------ Dataset section
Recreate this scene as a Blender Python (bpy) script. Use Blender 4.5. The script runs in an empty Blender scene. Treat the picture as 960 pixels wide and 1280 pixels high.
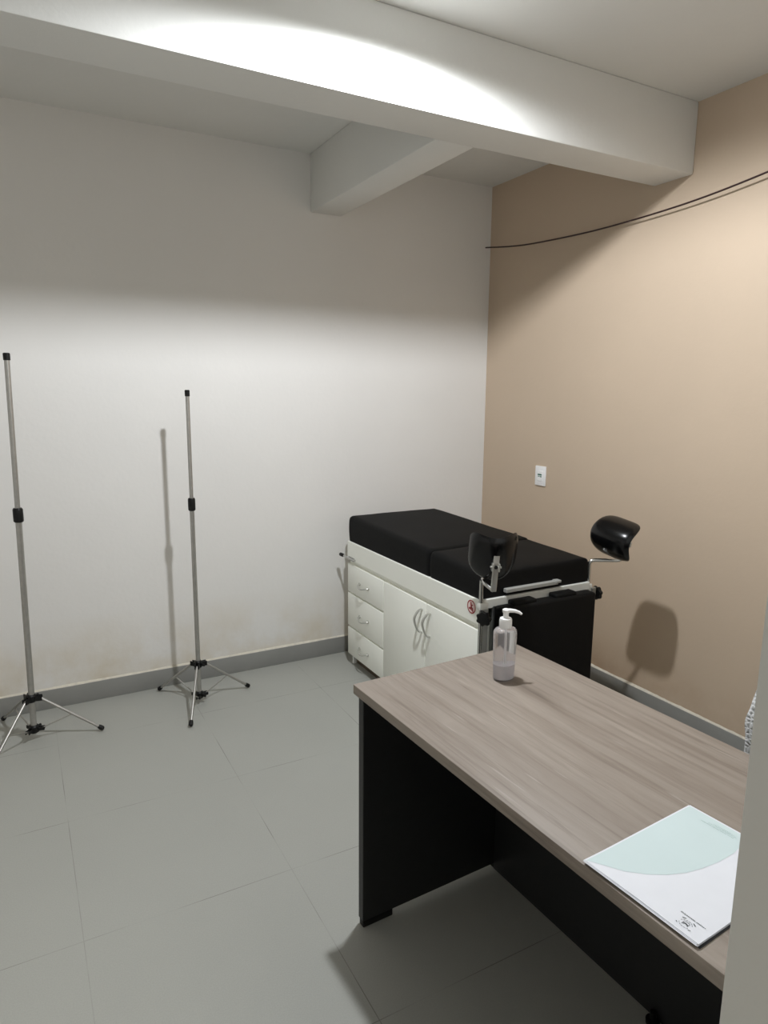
import bpy, bmesh, math, random
from mathutils import Vector, Matrix, noise
random.seed(7)
S = bpy.context.scene
COL = S.collection
PI = math.pi

# ---------------------------------------------------------------- materials
def srgb(r, g, b):
    f = lambda c: (c/255/12.92) if c/255 <= .04045 else ((c/255+.055)/1.055)**2.4
    return (f(r), f(g), f(b), 1)

class NT:
    def __init__(s, name):
        s.m = bpy.data.materials.new(name); s.m.use_nodes = True
        s.t = s.m.node_tree; s.p = s.t.nodes['Principled BSDF']
    def n(s, kind, **kw):
        x = s.t.nodes.new(kind)
        for k, v in kw.items():
            if k in x.inputs: x.inputs[k].default_value = v
            else: setattr(x, k, v)
        return x
    def l(s, a, b): s.t.links.new(a, b)
    def math(s, op, a, b=None):
        x = s.t.nodes.new('ShaderNodeMath'); x.operation = op
        for i, v in enumerate((a, b)):
            if v is None: continue
            if hasattr(v, 'is_output'): s.l(v, x.inputs[i])
            else: x.inputs[i].default_value = v
        return x.outputs[0]
    def mix(s, fac, a, b):
        x = s.t.nodes.new('ShaderNodeMix'); x.data_type = 'RGBA'
        for i, v in ((0, fac), (6, a), (7, b)):
            if hasattr(v, 'is_output'): s.l(v, x.inputs[i])
            else: x.inputs[i].default_value = v
        return x.outputs[2]
    def ramp(s, fac, stops):
        x = s.t.nodes.new('ShaderNodeValToRGB'); s.l(fac, x.inputs[0])
        e = x.color_ramp.elements
        while len(e) < len(stops): e.new(.5)
        for i, (p, c) in enumerate(stops): e[i].position = p; e[i].color = c
        return x.outputs[0]
    def coord(s, scale=(1, 1, 1), kind='Object'):
        tc = s.n('ShaderNodeTexCoord'); mp = s.n('ShaderNodeMapping'); mp.inputs['Scale'].default_value = scale
        s.l(tc.outputs[kind], mp.inputs[0]); return mp.outputs[0]
    def noise(s, vec, scale, detail=4, rough=.5):
        x = s.n('ShaderNodeTexNoise'); x.inputs['Scale'].default_value = scale
        x.inputs['Detail'].default_value = detail; x.inputs['Roughness'].default_value = rough
        s.l(vec, x.inputs['Vector']); return x.outputs['Fac']
    def bump(s, h, strength, dist=.01):
        b = s.n('ShaderNodeBump'); b.inputs['Strength'].default_value = strength; b.inputs['Distance'].default_value = dist
        s.l(h, b.inputs['Height']); s.l(b.outputs[0], s.p.inputs['Normal'])

def plain(name, col, rough=.5, metal=0, var=.06, scale=30, bump=0, **kw):
    m = NT(name); p = m.p
    v = m.coord(); nz = m.noise(v, scale)
    lo = tuple(c*(1-var) for c in col[:3])+(1,); hi = tuple(min(1, c*(1+var)) for c in col[:3])+(1,)
    m.l(m.ramp(nz, [(.3, lo), (.7, hi)]), p.inputs['Base Color'])
    p.inputs['Roughness'].default_value = rough; p.inputs['Metallic'].default_value = metal
    for k, x in kw.items(): p.inputs[k].default_value = x
    if bump: m.bump(nz, bump, .003)
    return m.m

def wall_mat(name, col, stain, stain_h=.34, stain_amt=.5, zoff=0.0):
    m = NT(name); v = m.coord(); p = m.p
    big = m.noise(v, 1.3, 3); fine = m.noise(v, 55, 5, .6)
    c0 = m.ramp(big, [(.3, tuple(c*.97 for c in col[:3])+(1,)), (.7, tuple(c*1.02 for c in col[:3])+(1,))])
    sep = m.n('ShaderNodeSeparateXYZ'); m.l(v, sep.inputs[0])
    blot = m.noise(v, 3.2, 5, .62)
    h = m.math('DIVIDE', m.math('SUBTRACT', sep.outputs[2], .09+zoff), stain_h)
    lowm = m.math('MAXIMUM', m.math('SUBTRACT', 1.0, h), 0.0)
    msk = m.math('MULTIPLY', m.math('MULTIPLY', lowm, m.math('MAXIMUM', m.math('MULTIPLY', m.math('SUBTRACT', blot, .36), 4.0), 0.0)), stain_amt)
    msk = m.math('MINIMUM', msk, .8)
    m.l(m.mix(msk, c0, stain), p.inputs['Base Color'])
    p.inputs['Roughness'].default_value = .72
    mid = m.noise(v, 9, 3)
    m.bump(m.math('ADD', m.math('MULTIPLY', fine, .35), mid), .25, .006)
    return m.m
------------
Every line is to be duplicated exactly, though pictures stay out.

**Expected answer:**
Recreate this scene as a Blender Python (bpy) script. Use Blender 4.5. The script runs in an empty Blender scene. Treat the picture as 960 pixels wide and 1280 pixels high.
import bpy, bmesh, math, random
from mathutils import Vector, Matrix, noise
random.seed(7)
S = bpy.context.scene
COL = S.collection
PI = math.pi

# ---------------------------------------------------------------- materials
def srgb(r, g, b):
    f = lambda c: (c/255/12.92) if c/255 <= .04045 else ((c/255+.055)/1.055)**2.4
    return (f(r), f(g), f(b), 1)

class NT:
    def __init__(s, name):
        s.m = bpy.data.materials.new(name); s.m.use_nodes = True
        s.t = s.m.node_tree; s.p = s.t.nodes['Principled BSDF']
    def n(s, kind, **kw):
        x = s.t.nodes.new(kind)
        for k, v in kw.items():
            if k in x.inputs: x.inputs[k].default_value = v
            else: setattr(x, k, v)
        return x
    def l(s, a, b): s.t.links.new(a, b)
    def math(s, op, a, b=None):
        x = s.t.nodes.new('ShaderNodeMath'); x.operation = op
        for i, v in enumerate((a, b)):
            if v is None: continue
            if hasattr(v, 'is_output'): s.l(v, x.inputs[i])
            else: x.inputs[i].default_value = v
        return x.outputs[0]
    def mix(s, fac, a, b):
        x = s.t.nodes.new('ShaderNodeMix'); x.data_type = 'RGBA'
        for i, v in ((0, fac), (6, a), (7, b)):
            if hasattr(v, 'is_output'): s.l(v, x.inputs[i])
            else: x.inputs[i].default_value = v
        return x.outputs[2]
    def ramp(s, fac, stops):
        x = s.t.nodes.new('ShaderNodeValToRGB'); s.l(fac, x.inputs[0])
        e = x.color_ramp.elements
        while len(e) < len(stops): e.new(.5)
        for i, (p, c) in enumerate(stops): e[i].position = p; e[i].color = c
        return x.outputs[0]
    def coord(s, scale=(1, 1, 1), kind='Object'):
        tc = s.n('ShaderNodeTexCoord'); mp = s.n('ShaderNodeMapping'); mp.inputs['Scale'].default_value = scale
        s.l(tc.outputs[kind], mp.inputs[0]); return mp.outputs[0]
    def noise(s, vec, scale, detail=4, rough=.5):
        x = s.n('ShaderNodeTexNoise'); x.inputs['Scale'].default_value = scale
        x.inputs['Detail'].default_value = detail; x.inputs['Roughness'].default_value = rough
        s.l(vec, x.inputs['Vector']); return x.outputs['Fac']
    def bump(s, h, strength, dist=.01):
        b = s.n('ShaderNodeBump'); b.inputs['Strength'].default_value = strength; b.inputs['Distance'].default_value = dist
        s.l(h, b.inputs['Height']); s.l(b.outputs[0], s.p.inputs['Normal'])

def plain(name, col, rough=.5, metal=0, var=.06, scale=30, bump=0, **kw):
    m = NT(name); p = m.p
    v = m.coord(); nz = m.noise(v, scale)
    lo = tuple(c*(1-var) for c in col[:3])+(1,); hi = tuple(min(1, c*(1+var)) for c in col[:3])+(1,)
    m.l(m.ramp(nz, [(.3, lo), (.7, hi)]), p.inputs['Base Color'])
    p.inputs['Roughness'].default_value = rough; p.inputs['Metallic'].default_value = metal
    for k, x in kw.items(): p.inputs[k].default_value = x
    if bump: m.bump(nz, bump, .003)
    return m.m

def wall_mat(name, col, stain, stain_h=.34, stain_amt=.5, zoff=0.0):
    m = NT(name); v = m.coord(); p = m.p
    big = m.noise(v, 1.3, 3); fine = m.noise(v, 55, 5, .6)
    c0 = m.ramp(big, [(.3, tuple(c*.97 for c in col[:3])+(1,)), (.7, tuple(c*1.02 for c in col[:3])+(1,))])
    sep = m.n('ShaderNodeSeparateXYZ'); m.l(v, sep.inputs[0])
    blot = m.noise(v, 3.2, 5, .62)
    h = m.math('DIVIDE', m.math('SUBTRACT', sep.outputs[2], .09+zoff), stain_h)
    lowm = m.math('MAXIMUM', m.math('SUBTRACT', 1.0, h), 0.0)
    msk = m.math('MULTIPLY', m.math('MULTIPLY', lowm, m.math('MAXIMUM', m.math('MULTIPLY', m.math('SUBTRACT', blot, .36), 4.0), 0.0)), stain_amt)
    msk = m.math('MINIMUM', msk, .8)
    m.l(m.mix(msk, c0, stain), p.inputs['Base Color'])
    p.inputs['Roughness'].default_value = .72
    mid = m.noise(v, 9, 3)
    m.bump(m.math('ADD', m.math('MULTIPLY', fine, .35), mid), .25, .006)
    return m.m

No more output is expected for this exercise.